> **What the exercise asks**
For the data that follows, report how many lines contain the word "from", and nothing else.

> **Raw data**
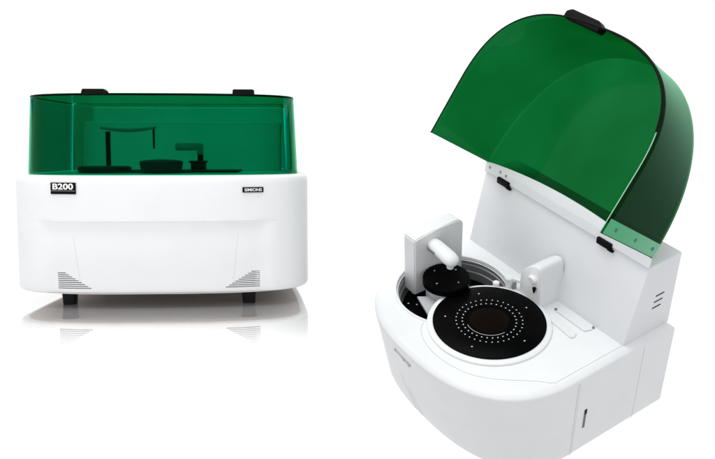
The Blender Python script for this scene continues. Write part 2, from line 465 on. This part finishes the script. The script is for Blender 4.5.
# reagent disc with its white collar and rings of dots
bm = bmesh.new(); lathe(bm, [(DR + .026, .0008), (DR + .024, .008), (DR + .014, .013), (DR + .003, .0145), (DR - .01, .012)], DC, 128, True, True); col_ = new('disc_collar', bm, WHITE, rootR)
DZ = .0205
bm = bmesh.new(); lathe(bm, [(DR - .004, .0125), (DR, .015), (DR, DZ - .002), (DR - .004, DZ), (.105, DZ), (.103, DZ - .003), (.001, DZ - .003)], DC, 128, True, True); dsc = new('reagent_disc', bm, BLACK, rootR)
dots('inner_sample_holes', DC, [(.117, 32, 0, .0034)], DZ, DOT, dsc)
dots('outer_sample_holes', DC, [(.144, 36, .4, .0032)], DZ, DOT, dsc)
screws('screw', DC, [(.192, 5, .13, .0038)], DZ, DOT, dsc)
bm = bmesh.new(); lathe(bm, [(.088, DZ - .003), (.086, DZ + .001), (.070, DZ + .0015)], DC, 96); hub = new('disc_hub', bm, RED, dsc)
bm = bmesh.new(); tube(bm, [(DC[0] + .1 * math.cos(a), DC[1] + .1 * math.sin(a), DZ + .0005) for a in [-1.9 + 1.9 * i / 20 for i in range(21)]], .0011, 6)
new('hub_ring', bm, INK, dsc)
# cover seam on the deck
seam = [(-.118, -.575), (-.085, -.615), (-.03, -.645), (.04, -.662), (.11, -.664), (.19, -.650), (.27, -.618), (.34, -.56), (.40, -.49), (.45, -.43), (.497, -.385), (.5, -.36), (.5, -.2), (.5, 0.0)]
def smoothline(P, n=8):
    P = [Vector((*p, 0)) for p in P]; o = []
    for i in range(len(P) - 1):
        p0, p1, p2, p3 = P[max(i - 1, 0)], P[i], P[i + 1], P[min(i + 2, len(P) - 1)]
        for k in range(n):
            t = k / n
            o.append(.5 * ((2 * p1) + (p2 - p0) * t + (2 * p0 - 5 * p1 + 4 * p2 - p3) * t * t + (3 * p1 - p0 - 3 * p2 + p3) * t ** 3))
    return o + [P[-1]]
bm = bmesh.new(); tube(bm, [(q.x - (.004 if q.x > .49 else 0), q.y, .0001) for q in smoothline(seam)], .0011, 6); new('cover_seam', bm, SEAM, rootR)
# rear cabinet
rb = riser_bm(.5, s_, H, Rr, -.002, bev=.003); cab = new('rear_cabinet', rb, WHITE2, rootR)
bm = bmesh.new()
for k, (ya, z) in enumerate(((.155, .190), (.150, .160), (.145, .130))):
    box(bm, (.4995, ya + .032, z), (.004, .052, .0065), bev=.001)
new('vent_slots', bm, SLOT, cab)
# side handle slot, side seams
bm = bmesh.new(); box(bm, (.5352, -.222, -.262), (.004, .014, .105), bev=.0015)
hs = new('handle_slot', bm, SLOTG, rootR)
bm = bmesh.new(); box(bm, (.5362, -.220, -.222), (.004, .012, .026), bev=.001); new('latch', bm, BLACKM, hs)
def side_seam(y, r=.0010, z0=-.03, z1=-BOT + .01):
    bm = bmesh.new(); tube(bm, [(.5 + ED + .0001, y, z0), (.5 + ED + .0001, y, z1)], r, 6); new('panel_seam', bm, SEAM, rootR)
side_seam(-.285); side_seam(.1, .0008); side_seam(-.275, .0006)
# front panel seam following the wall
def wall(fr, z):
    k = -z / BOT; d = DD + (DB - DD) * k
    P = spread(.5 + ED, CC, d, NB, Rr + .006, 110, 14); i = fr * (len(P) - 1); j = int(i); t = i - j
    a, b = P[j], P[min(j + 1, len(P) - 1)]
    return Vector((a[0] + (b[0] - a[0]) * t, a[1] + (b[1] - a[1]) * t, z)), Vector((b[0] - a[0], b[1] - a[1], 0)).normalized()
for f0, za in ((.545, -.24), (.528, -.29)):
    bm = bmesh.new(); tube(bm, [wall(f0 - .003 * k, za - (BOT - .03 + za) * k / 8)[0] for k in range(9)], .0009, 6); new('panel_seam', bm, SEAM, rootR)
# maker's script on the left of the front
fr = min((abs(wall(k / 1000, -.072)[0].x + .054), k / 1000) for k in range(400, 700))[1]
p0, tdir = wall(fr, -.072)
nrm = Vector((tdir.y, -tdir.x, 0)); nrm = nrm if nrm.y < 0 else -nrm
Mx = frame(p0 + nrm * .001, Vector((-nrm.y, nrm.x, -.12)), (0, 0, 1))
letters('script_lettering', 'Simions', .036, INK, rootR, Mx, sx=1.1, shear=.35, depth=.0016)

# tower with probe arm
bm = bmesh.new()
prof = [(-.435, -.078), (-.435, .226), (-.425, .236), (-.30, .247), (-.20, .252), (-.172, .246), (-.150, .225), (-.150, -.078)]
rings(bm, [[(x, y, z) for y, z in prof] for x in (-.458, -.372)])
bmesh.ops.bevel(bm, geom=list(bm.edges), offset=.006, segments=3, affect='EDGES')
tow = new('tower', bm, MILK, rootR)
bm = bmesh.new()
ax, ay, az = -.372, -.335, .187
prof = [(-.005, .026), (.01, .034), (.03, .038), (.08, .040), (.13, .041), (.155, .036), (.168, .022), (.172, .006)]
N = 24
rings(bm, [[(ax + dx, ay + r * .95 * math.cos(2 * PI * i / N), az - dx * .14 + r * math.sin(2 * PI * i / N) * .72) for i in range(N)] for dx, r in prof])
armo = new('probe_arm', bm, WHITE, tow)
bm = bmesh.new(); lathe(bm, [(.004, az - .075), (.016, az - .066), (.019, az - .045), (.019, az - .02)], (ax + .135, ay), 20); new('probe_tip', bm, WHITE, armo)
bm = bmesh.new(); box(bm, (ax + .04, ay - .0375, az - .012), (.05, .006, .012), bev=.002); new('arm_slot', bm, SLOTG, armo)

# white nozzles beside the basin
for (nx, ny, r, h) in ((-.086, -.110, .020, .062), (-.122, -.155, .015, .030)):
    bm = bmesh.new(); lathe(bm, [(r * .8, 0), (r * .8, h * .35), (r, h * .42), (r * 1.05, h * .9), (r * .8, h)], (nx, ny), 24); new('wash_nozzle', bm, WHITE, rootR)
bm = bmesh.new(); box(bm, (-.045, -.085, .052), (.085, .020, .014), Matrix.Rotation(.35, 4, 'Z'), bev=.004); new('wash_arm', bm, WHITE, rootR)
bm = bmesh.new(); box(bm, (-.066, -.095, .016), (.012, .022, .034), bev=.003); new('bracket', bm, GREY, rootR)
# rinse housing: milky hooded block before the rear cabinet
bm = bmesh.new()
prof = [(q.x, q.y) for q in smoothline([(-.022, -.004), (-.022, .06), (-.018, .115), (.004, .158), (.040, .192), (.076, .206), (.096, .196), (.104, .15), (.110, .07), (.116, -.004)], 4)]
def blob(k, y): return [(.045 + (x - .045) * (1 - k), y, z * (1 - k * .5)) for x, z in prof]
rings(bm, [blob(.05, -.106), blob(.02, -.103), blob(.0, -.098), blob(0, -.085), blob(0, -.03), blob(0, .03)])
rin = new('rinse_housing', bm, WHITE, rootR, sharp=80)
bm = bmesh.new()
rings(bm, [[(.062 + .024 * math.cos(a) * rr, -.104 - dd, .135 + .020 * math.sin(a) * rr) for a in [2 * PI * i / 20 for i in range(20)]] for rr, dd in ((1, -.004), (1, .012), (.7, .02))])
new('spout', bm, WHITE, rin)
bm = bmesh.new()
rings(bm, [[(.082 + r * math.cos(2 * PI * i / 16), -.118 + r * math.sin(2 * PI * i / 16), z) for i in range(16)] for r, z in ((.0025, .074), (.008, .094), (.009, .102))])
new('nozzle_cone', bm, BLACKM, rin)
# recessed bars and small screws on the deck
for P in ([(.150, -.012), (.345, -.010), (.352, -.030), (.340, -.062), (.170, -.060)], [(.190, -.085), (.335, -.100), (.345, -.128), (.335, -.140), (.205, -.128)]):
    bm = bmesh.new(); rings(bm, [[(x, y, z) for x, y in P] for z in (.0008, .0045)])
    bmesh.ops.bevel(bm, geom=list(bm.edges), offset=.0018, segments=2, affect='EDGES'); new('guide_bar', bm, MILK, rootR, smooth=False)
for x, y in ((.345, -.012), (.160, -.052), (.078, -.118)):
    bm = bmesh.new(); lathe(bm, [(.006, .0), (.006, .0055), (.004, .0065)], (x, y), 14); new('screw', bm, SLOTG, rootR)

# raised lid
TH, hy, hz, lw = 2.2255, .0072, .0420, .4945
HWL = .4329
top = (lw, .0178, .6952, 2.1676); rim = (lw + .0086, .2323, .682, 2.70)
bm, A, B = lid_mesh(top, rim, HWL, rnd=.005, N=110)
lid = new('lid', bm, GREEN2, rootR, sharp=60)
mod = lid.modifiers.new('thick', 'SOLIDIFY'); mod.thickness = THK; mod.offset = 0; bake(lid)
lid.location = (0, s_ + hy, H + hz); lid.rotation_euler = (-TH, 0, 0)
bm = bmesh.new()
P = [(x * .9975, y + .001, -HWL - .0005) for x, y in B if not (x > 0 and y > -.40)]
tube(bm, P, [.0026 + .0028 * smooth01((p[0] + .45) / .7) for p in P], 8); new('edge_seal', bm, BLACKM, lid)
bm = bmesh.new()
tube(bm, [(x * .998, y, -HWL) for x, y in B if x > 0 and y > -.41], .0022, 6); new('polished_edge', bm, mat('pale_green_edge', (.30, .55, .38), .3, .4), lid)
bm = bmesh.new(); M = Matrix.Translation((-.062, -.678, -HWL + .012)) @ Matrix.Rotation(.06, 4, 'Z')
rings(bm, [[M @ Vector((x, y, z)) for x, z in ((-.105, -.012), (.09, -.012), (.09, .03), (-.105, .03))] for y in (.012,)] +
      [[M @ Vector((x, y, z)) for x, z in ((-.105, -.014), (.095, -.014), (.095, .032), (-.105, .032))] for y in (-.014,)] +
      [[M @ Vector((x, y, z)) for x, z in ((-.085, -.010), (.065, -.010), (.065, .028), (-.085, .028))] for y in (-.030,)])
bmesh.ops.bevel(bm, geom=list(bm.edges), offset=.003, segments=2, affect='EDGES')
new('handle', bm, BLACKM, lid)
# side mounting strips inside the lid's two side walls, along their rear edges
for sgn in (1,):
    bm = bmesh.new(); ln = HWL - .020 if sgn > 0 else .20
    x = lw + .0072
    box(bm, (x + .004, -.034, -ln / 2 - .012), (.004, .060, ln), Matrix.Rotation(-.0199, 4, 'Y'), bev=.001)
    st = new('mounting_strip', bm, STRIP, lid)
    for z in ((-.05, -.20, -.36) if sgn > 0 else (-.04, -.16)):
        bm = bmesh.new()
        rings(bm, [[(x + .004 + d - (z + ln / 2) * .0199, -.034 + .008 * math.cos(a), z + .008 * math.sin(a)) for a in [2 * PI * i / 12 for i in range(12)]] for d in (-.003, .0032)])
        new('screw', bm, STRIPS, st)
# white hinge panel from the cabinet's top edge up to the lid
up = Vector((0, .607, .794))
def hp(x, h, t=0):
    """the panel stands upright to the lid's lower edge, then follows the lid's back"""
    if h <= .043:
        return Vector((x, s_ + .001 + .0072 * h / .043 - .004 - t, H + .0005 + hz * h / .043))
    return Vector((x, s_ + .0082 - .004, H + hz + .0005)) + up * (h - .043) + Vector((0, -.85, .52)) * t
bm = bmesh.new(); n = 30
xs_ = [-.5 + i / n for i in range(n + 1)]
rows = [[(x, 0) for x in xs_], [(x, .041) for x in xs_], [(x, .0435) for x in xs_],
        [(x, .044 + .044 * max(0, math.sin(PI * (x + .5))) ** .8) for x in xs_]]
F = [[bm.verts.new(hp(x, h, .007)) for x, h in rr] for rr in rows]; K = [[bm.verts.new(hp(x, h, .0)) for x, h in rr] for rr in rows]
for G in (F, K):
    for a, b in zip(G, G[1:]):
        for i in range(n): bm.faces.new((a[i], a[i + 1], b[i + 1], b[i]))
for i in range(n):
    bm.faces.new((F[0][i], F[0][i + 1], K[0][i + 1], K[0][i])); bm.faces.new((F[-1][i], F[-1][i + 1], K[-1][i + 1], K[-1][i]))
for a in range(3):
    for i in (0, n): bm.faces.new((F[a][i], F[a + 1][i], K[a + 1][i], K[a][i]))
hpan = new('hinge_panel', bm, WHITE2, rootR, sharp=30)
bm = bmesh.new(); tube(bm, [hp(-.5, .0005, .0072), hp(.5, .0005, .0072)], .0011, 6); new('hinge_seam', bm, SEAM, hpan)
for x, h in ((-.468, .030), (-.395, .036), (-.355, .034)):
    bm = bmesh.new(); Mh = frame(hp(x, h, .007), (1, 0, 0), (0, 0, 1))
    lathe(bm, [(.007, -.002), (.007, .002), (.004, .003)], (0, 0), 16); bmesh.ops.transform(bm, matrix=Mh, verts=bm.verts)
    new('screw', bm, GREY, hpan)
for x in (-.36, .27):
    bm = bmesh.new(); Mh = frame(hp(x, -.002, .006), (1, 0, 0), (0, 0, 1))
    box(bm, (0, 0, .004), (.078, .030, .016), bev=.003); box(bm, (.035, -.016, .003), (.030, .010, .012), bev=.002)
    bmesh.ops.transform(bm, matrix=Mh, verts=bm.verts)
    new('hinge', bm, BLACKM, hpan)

> **Task result**
2